What you should do: Which lines contain the string "picture"? Please list every one of them.

Recorded information:

_ _ _ _

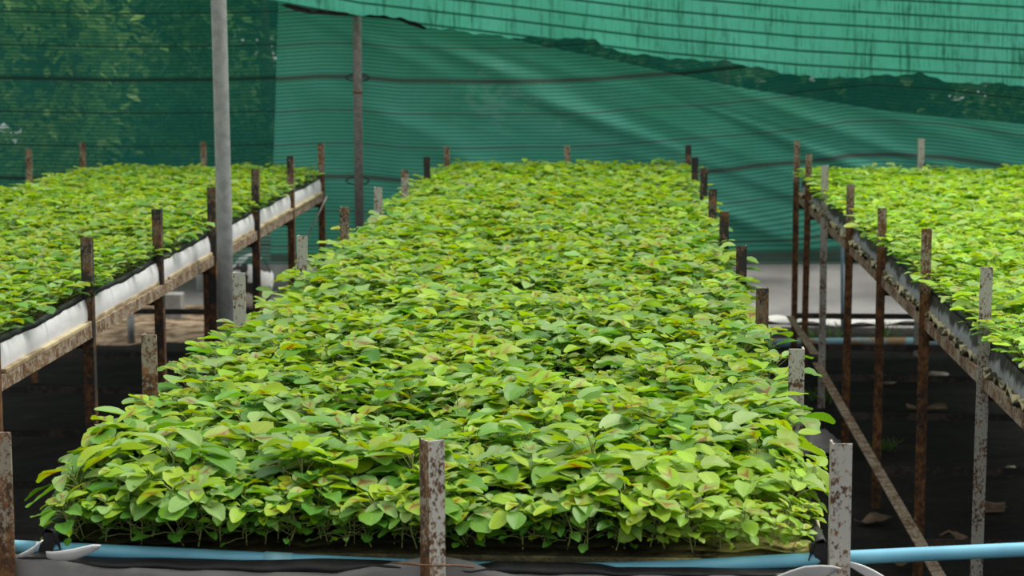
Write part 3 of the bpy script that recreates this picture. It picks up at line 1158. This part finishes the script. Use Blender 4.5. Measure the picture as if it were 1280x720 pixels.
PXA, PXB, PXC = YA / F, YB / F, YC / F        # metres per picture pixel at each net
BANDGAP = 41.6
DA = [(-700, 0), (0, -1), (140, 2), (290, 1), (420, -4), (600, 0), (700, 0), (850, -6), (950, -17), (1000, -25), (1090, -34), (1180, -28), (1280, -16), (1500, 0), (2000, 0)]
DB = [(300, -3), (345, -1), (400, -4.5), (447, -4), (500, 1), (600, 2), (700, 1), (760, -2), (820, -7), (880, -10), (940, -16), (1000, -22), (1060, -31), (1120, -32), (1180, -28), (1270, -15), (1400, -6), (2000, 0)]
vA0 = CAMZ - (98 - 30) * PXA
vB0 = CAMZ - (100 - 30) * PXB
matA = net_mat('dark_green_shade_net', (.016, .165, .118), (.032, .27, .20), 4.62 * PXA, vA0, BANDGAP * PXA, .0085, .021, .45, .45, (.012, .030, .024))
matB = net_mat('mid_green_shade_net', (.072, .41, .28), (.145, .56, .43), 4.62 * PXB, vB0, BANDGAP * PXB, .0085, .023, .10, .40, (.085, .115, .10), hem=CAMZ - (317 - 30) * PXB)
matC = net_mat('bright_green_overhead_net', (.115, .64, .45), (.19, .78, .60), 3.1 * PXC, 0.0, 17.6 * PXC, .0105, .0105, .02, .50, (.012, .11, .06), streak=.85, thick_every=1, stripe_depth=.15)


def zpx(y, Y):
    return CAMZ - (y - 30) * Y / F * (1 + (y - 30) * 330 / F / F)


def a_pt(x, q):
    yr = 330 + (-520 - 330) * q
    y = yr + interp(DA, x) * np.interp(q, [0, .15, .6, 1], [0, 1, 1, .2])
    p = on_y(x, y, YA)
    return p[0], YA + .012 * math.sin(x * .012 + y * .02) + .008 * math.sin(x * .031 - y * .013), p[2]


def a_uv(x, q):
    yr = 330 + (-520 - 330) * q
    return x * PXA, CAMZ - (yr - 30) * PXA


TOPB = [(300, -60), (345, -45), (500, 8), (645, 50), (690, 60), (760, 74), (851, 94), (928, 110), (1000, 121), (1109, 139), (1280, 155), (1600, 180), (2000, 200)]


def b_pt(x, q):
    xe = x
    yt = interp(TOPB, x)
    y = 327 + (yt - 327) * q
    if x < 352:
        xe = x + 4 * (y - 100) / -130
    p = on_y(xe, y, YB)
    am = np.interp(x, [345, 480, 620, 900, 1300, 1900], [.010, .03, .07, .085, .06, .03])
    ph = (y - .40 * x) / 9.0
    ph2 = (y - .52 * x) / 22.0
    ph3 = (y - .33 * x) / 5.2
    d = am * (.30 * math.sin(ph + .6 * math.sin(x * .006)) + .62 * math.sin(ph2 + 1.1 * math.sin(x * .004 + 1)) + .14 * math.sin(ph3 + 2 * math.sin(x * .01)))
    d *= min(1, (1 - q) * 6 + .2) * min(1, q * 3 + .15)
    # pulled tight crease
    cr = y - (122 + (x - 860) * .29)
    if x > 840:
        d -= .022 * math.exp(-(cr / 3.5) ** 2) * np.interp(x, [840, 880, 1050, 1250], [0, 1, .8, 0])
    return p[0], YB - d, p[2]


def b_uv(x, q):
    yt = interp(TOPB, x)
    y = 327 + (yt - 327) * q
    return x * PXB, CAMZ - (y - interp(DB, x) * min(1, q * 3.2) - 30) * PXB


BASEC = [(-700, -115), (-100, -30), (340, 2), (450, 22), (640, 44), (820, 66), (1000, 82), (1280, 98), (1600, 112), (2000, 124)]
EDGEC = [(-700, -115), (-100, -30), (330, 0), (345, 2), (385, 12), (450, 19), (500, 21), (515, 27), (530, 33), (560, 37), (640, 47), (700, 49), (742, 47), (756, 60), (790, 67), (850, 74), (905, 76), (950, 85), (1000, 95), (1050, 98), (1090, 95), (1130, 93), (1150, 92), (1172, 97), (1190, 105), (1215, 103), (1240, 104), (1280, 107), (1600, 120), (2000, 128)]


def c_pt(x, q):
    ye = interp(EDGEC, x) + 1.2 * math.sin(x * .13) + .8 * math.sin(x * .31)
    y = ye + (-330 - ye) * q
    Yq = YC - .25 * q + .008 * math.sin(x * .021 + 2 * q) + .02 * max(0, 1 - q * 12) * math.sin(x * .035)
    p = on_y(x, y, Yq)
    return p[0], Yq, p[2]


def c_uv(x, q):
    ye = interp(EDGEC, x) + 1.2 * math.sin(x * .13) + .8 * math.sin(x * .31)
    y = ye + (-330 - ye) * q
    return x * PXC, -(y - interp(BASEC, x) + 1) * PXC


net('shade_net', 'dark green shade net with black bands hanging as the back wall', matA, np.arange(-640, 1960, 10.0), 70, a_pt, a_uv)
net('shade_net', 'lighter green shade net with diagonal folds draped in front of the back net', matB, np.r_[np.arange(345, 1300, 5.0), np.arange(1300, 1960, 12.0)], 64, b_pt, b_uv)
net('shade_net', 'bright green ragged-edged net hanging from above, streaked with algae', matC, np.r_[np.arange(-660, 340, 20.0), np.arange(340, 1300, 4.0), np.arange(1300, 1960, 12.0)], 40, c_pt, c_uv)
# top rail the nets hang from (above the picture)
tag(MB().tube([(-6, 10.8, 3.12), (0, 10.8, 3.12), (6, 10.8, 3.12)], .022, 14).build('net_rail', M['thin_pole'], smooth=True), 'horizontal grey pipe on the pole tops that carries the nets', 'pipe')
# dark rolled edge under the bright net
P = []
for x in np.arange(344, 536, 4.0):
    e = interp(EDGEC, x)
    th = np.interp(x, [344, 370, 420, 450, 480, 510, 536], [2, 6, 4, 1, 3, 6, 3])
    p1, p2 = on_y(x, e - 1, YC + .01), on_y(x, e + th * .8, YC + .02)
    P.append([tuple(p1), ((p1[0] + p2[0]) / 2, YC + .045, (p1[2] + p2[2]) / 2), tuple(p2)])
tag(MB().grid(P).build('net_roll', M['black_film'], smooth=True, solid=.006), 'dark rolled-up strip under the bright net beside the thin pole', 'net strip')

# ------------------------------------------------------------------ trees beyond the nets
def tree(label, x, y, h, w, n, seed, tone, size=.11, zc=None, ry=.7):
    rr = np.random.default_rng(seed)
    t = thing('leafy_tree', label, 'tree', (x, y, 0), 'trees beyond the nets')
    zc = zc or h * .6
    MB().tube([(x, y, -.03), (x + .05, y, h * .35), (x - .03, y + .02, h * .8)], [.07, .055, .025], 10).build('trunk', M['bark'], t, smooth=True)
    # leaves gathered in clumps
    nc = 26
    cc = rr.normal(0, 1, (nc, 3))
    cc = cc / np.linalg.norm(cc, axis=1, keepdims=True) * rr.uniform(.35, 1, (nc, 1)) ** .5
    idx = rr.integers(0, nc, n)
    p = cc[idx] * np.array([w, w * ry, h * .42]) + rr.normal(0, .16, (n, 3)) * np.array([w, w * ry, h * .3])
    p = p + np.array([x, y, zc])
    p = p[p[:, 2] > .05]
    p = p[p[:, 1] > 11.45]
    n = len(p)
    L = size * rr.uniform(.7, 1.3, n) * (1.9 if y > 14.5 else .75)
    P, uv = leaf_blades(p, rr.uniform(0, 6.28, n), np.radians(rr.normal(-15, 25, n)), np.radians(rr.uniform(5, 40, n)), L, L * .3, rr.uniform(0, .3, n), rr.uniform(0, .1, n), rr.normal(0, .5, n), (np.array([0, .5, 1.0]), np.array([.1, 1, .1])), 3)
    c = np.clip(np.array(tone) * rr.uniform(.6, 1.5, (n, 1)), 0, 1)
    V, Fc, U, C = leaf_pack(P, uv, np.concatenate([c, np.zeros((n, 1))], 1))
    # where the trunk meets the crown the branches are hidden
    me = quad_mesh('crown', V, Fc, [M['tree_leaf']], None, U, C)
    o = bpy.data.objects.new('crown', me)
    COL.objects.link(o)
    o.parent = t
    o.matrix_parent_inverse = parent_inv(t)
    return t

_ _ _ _

Response to the task:
Write part 3 of the bpy script that recreates this picture. It picks up at line 1158. This part finishes the script. Use Blender 4.5. Measure the picture as if it were 1280x720 pixels.
PXA, PXB, PXC = YA / F, YB / F, YC / F        # metres per picture pixel at each net
# top rail the nets hang from (above the picture)